> _Exercise_
Extract every entry word for word.

▶

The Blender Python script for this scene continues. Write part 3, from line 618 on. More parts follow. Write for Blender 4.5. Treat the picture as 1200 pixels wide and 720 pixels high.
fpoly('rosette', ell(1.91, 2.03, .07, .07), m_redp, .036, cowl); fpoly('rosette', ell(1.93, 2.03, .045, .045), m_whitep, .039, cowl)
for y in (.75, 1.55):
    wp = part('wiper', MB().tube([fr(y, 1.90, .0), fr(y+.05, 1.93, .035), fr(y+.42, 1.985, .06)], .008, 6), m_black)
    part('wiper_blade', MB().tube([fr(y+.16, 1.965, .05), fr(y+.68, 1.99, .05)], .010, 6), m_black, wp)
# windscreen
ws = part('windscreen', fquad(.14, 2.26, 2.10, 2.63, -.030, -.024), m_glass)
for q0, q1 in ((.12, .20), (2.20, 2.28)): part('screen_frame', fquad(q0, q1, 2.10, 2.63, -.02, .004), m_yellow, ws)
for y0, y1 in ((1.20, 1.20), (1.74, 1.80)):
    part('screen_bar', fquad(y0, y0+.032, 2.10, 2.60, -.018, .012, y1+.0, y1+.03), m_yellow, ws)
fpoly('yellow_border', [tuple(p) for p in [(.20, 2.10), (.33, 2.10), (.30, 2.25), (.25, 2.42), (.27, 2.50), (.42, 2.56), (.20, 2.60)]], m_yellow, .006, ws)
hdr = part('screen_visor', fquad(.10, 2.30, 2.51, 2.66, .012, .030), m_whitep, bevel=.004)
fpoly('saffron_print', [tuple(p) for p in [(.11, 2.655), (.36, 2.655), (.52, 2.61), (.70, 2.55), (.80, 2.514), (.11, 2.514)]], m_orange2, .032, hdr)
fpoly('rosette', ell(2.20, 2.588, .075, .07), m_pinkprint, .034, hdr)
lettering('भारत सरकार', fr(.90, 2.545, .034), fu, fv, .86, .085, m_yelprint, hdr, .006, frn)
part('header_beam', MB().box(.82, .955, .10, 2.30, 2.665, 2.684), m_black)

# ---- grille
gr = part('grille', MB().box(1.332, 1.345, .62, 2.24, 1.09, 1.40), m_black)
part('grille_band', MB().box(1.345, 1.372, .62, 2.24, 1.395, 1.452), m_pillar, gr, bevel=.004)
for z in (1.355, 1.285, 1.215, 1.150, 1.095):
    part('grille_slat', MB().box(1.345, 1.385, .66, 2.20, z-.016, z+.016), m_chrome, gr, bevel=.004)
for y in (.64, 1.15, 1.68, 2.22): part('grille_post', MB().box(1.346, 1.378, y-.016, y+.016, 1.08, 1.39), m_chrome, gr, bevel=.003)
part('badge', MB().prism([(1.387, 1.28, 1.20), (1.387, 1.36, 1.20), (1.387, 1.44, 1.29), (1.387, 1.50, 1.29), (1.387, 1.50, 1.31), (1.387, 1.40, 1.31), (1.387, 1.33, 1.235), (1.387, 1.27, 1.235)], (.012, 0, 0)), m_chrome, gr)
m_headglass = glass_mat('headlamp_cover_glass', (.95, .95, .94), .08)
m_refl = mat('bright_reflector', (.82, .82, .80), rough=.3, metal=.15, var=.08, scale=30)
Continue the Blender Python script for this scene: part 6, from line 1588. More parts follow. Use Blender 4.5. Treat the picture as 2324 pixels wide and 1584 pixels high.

◀

> _Exercise output_
The Blender Python script for this scene continues. Write part 3, from line 618 on. More parts follow. Write for Blender 4.5. Treat the picture as 1200 pixels wide and 720 pixels high.
fpoly('rosette', ell(1.91, 2.03, .07, .07), m_redp, .036, cowl); fpoly('rosette', ell(1.93, 2.03, .045, .045), m_whitep, .039, cowl)
for y in (.75, 1.55):
    wp = part('wiper', MB().tube([fr(y, 1.90, .0), fr(y+.05, 1.93, .035), fr(y+.42, 1.985, .06)], .008, 6), m_black)
    part('wiper_blade', MB().tube([fr(y+.16, 1.965, .05), fr(y+.68, 1.99, .05)], .010, 6), m_black, wp)
# windscreen
ws = part('windscreen', fquad(.14, 2.26, 2.10, 2.63, -.030, -.024), m_glass)
for q0, q1 in ((.12, .20), (2.20, 2.28)): part('screen_frame', fquad(q0, q1, 2.10, 2.63, -.02, .004), m_yellow, ws)
for y0, y1 in ((1.20, 1.20), (1.74, 1.80)):
    part('screen_bar', fquad(y0, y0+.032, 2.10, 2.60, -.018, .012, y1+.0, y1+.03), m_yellow, ws)
fpoly('yellow_border', [tuple(p) for p in [(.20, 2.10), (.33, 2.10), (.30, 2.25), (.25, 2.42), (.27, 2.50), (.42, 2.56), (.20, 2.60)]], m_yellow, .006, ws)
hdr = part('screen_visor', fquad(.10, 2.30, 2.51, 2.66, .012, .030), m_whitep, bevel=.004)
fpoly('saffron_print', [tuple(p) for p in [(.11, 2.655), (.36, 2.655), (.52, 2.61), (.70, 2.55), (.80, 2.514), (.11, 2.514)]], m_orange2, .032, hdr)
fpoly('rosette', ell(2.20, 2.588, .075, .07), m_pinkprint, .034, hdr)
lettering('भारत सरकार', fr(.90, 2.545, .034), fu, fv, .86, .085, m_yelprint, hdr, .006, frn)
part('header_beam', MB().box(.82, .955, .10, 2.30, 2.665, 2.684), m_black)

# ---- grille
gr = part('grille', MB().box(1.332, 1.345, .62, 2.24, 1.09, 1.40), m_black)
part('grille_band', MB().box(1.345, 1.372, .62, 2.24, 1.395, 1.452), m_pillar, gr, bevel=.004)
for z in (1.355, 1.285, 1.215, 1.150, 1.095):
    part('grille_slat', MB().box(1.345, 1.385, .66, 2.20, z-.016, z+.016), m_chrome, gr, bevel=.004)
for y in (.64, 1.15, 1.68, 2.22): part('grille_post', MB().box(1.346, 1.378, y-.016, y+.016, 1.08, 1.39), m_chrome, gr, bevel=.003)
part('badge', MB().prism([(1.387, 1.28, 1.20), (1.387, 1.36, 1.20), (1.387, 1.44, 1.29), (1.387, 1.50, 1.29), (1.387, 1.50, 1.31), (1.387, 1.40, 1.31), (1.387, 1.33, 1.235), (1.387, 1.27, 1.235)], (.012, 0, 0)), m_chrome, gr)
m_headglass = glass_mat('headlamp_cover_glass', (.95, .95, .94), .08)
m_refl = mat('bright_reflector', (.82, .82, .80), rough=.3, metal=.15, var=.08, scale=30)
Continue the Blender Python script for this scene: part 6, from line 1588. More parts follow. Use Blender 4.5. Treat the picture as 2324 pixels wide and 1584 pixels high.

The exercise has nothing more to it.